Ludwig Unger’s life held such promise. His parents were artists and, from an early age, his own musical genius had marked him out for a stellar career in the world’s concert halls. In his mother’s imagination, Ludwig is already on the way to surpassing her most ambitious dreams for him. But in reality, and for now, he’s playing in local cocktail bars and the two of them are living alone in a storm-lashed clifftop cottage in East Anglia. As the forceful winter seas bash away at the coastline, and Ludwig plunks away at the piano, he begins to tell a woman his story: a story of beauty and decay, of a child’s faith and parental betrayal, and of the importance, in the end, of self-sacrifice.
About the Author :
Tommy Wieringa was born in Curacao in 1967 and grew up partly in the Netherlands, and partly in the tropics. He began his writing career with travel stories and journalism before turning to the novel. Wieringa has won numerous awards for his work, including Holland's Halewijn Prize for All About Tristan in 2002, and the Ferdinand Bordewijk Prize for Joe Speedboat in 2006. Both of these novels were also nominated for the AKO Literature Prize.

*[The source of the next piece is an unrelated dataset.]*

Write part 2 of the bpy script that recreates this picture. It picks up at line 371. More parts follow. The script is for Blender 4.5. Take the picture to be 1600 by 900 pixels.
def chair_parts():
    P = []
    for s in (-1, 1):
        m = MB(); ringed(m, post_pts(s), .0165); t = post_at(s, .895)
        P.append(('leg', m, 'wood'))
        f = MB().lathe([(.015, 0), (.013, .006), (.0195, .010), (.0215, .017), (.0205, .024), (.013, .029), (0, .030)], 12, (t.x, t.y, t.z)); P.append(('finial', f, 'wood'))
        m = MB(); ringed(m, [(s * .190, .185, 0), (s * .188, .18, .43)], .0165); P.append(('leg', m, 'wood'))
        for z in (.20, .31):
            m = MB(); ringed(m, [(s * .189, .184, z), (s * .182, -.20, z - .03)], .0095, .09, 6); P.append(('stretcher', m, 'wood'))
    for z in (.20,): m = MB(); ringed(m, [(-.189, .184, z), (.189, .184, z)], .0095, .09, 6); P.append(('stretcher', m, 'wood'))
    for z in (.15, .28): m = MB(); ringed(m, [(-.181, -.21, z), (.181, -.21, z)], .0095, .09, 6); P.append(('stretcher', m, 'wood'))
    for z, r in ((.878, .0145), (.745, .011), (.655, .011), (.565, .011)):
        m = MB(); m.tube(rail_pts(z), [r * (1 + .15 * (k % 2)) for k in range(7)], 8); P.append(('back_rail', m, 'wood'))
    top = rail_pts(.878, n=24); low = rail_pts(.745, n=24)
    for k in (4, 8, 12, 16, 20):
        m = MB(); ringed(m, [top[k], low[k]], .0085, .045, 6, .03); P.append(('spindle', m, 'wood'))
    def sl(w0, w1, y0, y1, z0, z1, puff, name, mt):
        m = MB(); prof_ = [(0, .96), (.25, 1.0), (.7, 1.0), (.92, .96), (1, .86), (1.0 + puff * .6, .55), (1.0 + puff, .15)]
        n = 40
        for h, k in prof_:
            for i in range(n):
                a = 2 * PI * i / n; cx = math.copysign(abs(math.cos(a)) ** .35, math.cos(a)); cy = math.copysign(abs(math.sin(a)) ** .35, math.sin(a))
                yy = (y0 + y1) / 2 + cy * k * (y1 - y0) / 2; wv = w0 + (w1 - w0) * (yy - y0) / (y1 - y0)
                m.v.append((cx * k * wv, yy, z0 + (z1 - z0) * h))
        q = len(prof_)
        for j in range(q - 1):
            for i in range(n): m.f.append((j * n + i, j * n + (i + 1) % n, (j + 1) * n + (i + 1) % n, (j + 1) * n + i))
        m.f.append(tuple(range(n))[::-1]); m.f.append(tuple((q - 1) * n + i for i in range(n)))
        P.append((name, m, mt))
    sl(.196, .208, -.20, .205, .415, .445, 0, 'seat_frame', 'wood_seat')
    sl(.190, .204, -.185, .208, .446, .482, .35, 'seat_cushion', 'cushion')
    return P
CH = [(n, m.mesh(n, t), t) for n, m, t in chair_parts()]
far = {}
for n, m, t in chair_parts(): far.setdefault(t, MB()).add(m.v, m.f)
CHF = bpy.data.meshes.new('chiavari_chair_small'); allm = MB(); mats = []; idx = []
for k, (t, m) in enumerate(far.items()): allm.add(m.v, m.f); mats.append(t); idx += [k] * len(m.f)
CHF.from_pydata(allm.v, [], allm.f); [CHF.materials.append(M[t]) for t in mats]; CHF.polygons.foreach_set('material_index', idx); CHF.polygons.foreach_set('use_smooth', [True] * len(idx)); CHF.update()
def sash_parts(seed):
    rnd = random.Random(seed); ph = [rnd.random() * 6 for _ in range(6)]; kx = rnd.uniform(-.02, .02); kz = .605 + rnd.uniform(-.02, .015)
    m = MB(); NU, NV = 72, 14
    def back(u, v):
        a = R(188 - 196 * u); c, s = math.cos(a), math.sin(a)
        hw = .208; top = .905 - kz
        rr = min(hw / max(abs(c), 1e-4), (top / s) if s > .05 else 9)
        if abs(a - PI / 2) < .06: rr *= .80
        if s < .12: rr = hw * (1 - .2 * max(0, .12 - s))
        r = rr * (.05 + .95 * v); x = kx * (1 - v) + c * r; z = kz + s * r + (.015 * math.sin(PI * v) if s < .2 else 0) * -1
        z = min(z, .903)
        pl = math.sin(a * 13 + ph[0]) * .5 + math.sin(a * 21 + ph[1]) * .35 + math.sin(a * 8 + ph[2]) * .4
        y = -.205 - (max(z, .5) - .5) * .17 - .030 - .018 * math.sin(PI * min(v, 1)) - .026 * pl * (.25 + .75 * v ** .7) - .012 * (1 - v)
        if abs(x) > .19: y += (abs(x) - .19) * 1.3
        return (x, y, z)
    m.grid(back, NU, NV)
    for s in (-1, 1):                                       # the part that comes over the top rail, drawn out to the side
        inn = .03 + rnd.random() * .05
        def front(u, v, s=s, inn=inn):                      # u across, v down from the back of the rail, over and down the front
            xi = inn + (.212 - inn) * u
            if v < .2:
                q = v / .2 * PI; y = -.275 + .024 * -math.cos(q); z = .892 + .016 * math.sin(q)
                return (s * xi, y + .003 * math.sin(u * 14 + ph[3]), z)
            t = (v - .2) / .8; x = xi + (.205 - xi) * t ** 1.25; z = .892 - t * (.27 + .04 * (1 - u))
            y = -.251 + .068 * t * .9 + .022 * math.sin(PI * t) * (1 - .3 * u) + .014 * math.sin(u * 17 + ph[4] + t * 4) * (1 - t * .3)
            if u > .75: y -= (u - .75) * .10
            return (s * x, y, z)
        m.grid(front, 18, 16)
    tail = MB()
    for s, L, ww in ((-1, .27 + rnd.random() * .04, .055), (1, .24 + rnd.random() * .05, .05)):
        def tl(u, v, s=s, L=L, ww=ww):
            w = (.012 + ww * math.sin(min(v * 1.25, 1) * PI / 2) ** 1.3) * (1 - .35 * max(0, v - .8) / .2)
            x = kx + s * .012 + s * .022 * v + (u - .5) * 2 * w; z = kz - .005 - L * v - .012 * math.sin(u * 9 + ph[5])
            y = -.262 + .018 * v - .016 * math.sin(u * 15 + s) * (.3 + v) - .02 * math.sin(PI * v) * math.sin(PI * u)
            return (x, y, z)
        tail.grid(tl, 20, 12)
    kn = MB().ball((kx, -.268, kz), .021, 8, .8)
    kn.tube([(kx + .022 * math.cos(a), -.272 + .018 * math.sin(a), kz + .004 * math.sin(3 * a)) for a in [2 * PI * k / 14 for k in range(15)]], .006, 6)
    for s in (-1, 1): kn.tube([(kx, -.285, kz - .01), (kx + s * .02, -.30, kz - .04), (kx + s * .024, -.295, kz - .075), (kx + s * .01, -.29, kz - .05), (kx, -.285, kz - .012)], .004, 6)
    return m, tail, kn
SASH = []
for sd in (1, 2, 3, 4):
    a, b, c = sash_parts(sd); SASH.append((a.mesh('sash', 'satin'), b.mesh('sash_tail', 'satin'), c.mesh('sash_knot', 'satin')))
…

His second novel, Little Caesar, was shortlisted for the IMPAC Award, and his most recent novel, These Are The Names, won Holland's Libris Literature Prize for 2013 and has sold over 200,000 copies across Europe.
Review :
'Captivating — a modern day odyssey that leads us via porn stars and artists and houses falling off cliffs into the heart of a singular character.'
'Tommy Wieringa's ambitious novel is a brilliant exploration of the uneasy transition from adolescence into adulthood — the restlessness, yearning for stability, irrational decisions and erotic obsessions.'
'Beautifully lyrical storytelling under a banner of gray skies and heavy hearts; one gorgeous, epic reminder than no matter what skeletons we have in our closet, we all try our best and our hardest to do well by the ones we love — as Morrissey has sung: 'That's how people grow up.'
'Although perfectly charming as picaresque, the tragedy of Unger’s plight registers just as strongly as its understated oddness ... Wieringa plays for keeps.'
'A potent, emotionally moving, beautifully realized novel about a young man seeking to understand his difficult, eccentric parents ... Wieringa masterfully examines the complex and often agonizing work that many of us undertake to live our own healthy, independent, adult lives.'
'The poet Philip Larkin’s famous observation that your mom and dad really mess you up is aptly illustrated in this offbeat, atmospheric novel ... [a] haunting book.'
'Tommy Wieringa’s inventive coming-of-age novel [involves] deeply flawed characters, maddening in their poor choices, but in Wieringa’s nimble hands, they elicit our sympathy.'
‘Though anchored by emotional authenticity, Little Caesar reimagines the coming-of-age novel as surreal picaresque, the search for adult identity a wild and elusive quest with allusions to everything.’
Praise for Tommy Wieringa:
‘The best contemporary novels are a quest made out of literary and moral ambition. Those who have successfully pursued this Holy Grail in recent times are Bolaño with his The Savage Detectives, Sebald in Austerlitz, Coetzee with Disgrace and the late Philip Roth. From now on, to that august list must be added the name of Tommy Wieringa.’